Reports

Not a Theory seminar

“Who gets to decide what’s literature?” panel discussion with Jenny Crwys-Williams, Lauren Beukes, Karin Schimke and Imraan Coovadia, 17 May 2014, Franschhoek Literary Festival.

JONATHAN AMID

It is a widely held commonplace that the very idea of distinctions between “high” and “low” literary forms has been rendered somewhat obsolete or old hat since the turn of postmodernism more than two decades ago. That said, the “genre snob” debate between the firm followers of Literature with a capital L, and fans of genre fiction, such as crime writing seems ongoing. In this highly entertaining though not particularly robust “debate”, a congenial hour of good-natured repartee was the order of the day, highlighted by Lauren Beukes’s claim that we must be “promiscuous readers”, enjoying a variety of literary forms and texts.

To kick things off after the introductions, Beukes mentions that the topic first arose six years ago at the FLF. Festivals are important platforms for writers because they allow writers to be social agents, and writers should be more social in marketing themselves. She is, of course, a master at maintaining a visible online presence, and has a blog, The Spark, which allows other writers to produce guest blogs once a week. Coovadia mentions Damon Galgut as a writer who is acutely shy, one who generally lets his work speak for itself (much like Coetzee).

Prompted to ponder whether Twitter is literature, Schimke notes: “Rather write a poem than a tweet”, but states that this not a value judgement. Coovadia, evidently the panel’s scholar, reflects that he looks back to the books that survive from the 30s, 50s, 70s to see what literature is, or rather what is held up to be meaningful or good literature, that which rises from the mass of texts in circulation.

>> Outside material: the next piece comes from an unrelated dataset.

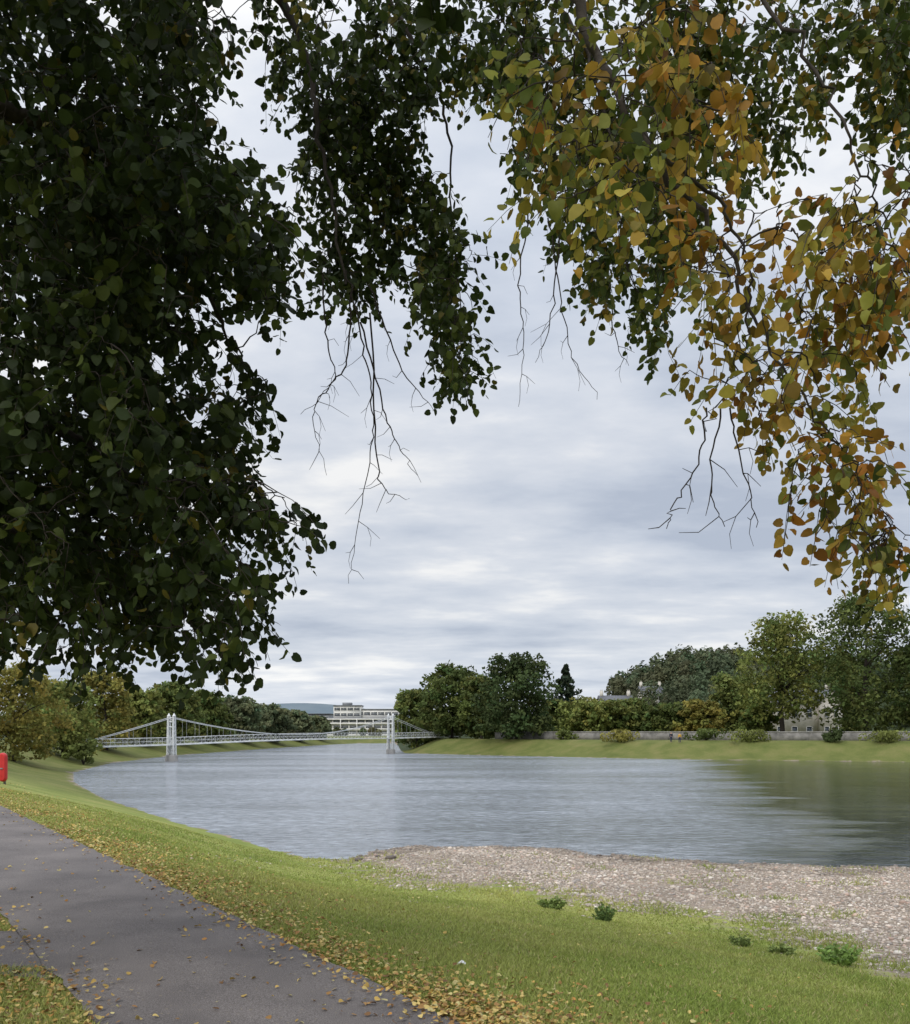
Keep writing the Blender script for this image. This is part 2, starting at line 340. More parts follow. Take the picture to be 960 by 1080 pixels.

Crwys-Williams asks the panel if they have been interviewed by someone who hasn’t read their book, and the answer is a unanimous yes, with Schimke joking that she has never really been read and not interviewed by anyone about her poetry. These remarks, like many other self-effacing moments, are a treat for the crowd, who truly lap it up. Coovadia raises a fascinating issue when he speaks of the disconnect between reading and articulation of affect in the aftermath of the reading process, noting that it could ironically be better for the reader not to have read the book. That’s Coovadia in person for you, laconic and expansive, wry and effortlessly wicked. He certainly livens up any discussion, even when taking it very easy, as he does here.

The final part of the discussion gets to the heart of what is promised by the panel title: the “what” that pertains to the literary. Schimke is an acclaimed poet and the books editor of the Cape Times, and freely admits that she simply “cannot do crime”. She notes that in her case it is simply a complete lack of affinity with the form, and the kind of content that comes with the form, rather than a willfully dismissive attitude towards the genre, which is burgeoning locally and abroad. Coovadia takes a backseat at this final juncture, with Beukes emerging as a champion for “story” over “genre”, noting that there is genre snobbery on both sides of the fence.

One can’t help but agree with her assessment, and I wonder if we wouldn’t rather start asking how such snobbery could be a very productive launching pad for those on both sides to restate the case for the reasons why their beloved literary forms affect them so strongly and are still so compulsively readable, or are so formally or stylistically impressive. Rather than an all-out attack or defense, we need more focus on the properties and agentive qualities of literary texts themselves, and what the texts we read say about us as people at this point in time.